▶ **3D scene scripts**
▼

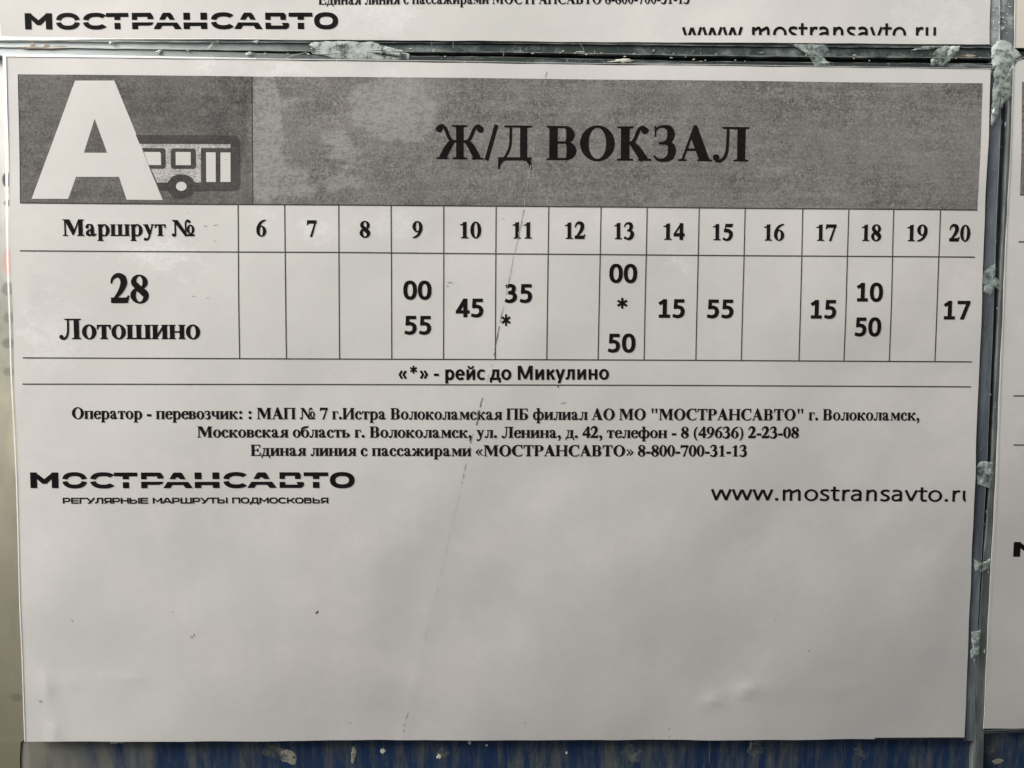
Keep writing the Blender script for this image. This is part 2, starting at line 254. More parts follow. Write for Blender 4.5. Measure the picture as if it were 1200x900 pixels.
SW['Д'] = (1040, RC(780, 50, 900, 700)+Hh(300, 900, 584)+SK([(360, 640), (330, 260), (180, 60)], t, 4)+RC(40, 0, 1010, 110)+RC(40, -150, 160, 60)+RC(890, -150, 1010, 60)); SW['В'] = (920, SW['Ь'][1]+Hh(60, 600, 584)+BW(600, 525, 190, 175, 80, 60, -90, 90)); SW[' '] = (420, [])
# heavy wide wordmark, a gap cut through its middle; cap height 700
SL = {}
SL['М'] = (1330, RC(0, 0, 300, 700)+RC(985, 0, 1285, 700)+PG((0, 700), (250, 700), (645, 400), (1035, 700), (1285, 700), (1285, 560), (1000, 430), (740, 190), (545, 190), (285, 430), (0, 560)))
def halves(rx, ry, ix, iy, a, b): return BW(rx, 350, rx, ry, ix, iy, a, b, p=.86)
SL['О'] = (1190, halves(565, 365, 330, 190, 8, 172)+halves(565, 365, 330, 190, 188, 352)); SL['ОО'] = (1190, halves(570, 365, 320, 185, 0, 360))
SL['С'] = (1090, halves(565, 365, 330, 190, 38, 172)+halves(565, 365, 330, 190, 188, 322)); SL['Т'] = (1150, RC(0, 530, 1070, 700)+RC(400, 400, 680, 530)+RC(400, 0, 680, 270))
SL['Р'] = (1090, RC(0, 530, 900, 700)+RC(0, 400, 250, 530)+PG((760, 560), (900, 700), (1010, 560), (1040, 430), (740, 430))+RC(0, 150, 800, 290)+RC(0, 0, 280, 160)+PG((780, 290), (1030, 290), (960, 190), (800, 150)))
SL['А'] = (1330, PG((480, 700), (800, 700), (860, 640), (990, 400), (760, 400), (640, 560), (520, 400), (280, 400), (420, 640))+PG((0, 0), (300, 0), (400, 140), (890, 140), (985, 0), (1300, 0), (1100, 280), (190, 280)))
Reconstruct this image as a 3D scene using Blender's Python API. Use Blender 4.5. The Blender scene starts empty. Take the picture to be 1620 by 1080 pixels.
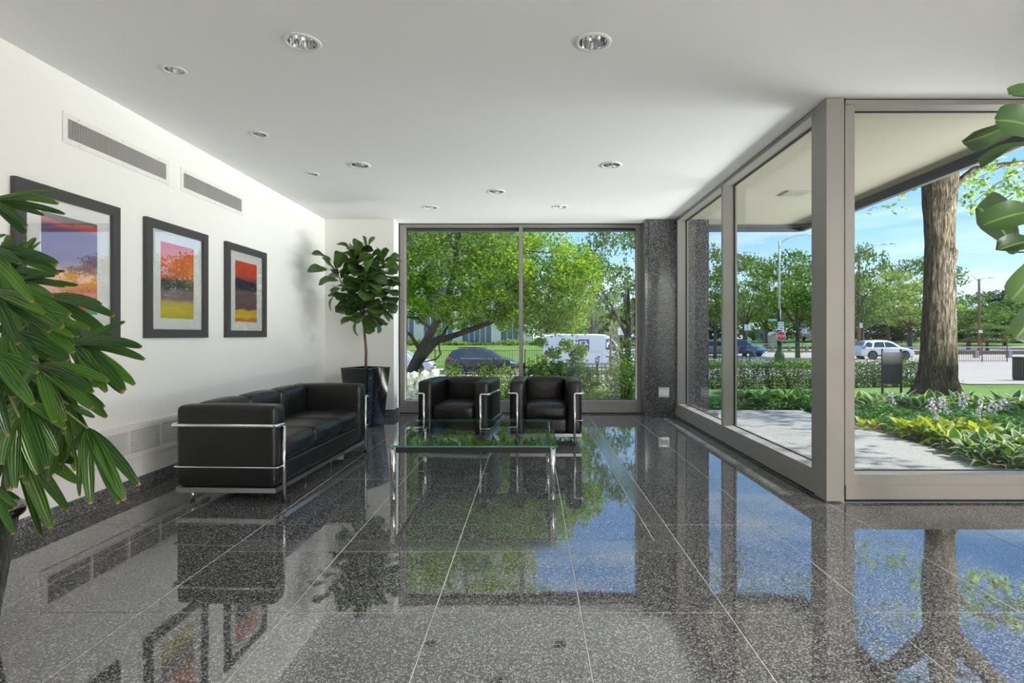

▲

▶ **OBJECTIVE**
Repeat all the records above exactly, leaving out any pictures.

▶ **ANSWER BELOW**
Keep writing the Blender script for this image. This is part 2, starting at line 254. More parts follow. Write for Blender 4.5. Measure the picture as if it were 1200x900 pixels.
SW['Д'] = (1040, RC(780, 50, 900, 700)+Hh(300, 900, 584)+SK([(360, 640), (330, 260), (180, 60)], t, 4)+RC(40, 0, 1010, 110)+RC(40, -150, 160, 60)+RC(890, -150, 1010, 60)); SW['В'] = (920, SW['Ь'][1]+Hh(60, 600, 584)+BW(600, 525, 190, 175, 80, 60, -90, 90)); SW[' '] = (420, [])
# heavy wide wordmark, a gap cut through its middle; cap height 700
SL = {}
SL['М'] = (1330, RC(0, 0, 300, 700)+RC(985, 0, 1285, 700)+PG((0, 700), (250, 700), (645, 400), (1035, 700), (1285, 700), (1285, 560), (1000, 430), (740, 190), (545, 190), (285, 430), (0, 560)))
def halves(rx, ry, ix, iy, a, b): return BW(rx, 350, rx, ry, ix, iy, a, b, p=.86)
SL['О'] = (1190, halves(565, 365, 330, 190, 8, 172)+halves(565, 365, 330, 190, 188, 352)); SL['ОО'] = (1190, halves(570, 365, 320, 185, 0, 360))
SL['С'] = (1090, halves(565, 365, 330, 190, 38, 172)+halves(565, 365, 330, 190, 188, 322)); SL['Т'] = (1150, RC(0, 530, 1070, 700)+RC(400, 400, 680, 530)+RC(400, 0, 680, 270))
SL['Р'] = (1090, RC(0, 530, 900, 700)+RC(0, 400, 250, 530)+PG((760, 560), (900, 700), (1010, 560), (1040, 430), (740, 430))+RC(0, 150, 800, 290)+RC(0, 0, 280, 160)+PG((780, 290), (1030, 290), (960, 190), (800, 150)))
SL['А'] = (1330, PG((480, 700), (800, 700), (860, 640), (990, 400), (760, 400), (640, 560), (520, 400), (280, 400), (420, 640))+PG((0, 0), (300, 0), (400, 140), (890, 140), (985, 0), (1300, 0), (1100, 280), (190, 280)))
Reconstruct this image as a 3D scene using Blender's Python API. Use Blender 4.5. The Blender scene starts empty. Take the picture to be 1620 by 1080 pixels.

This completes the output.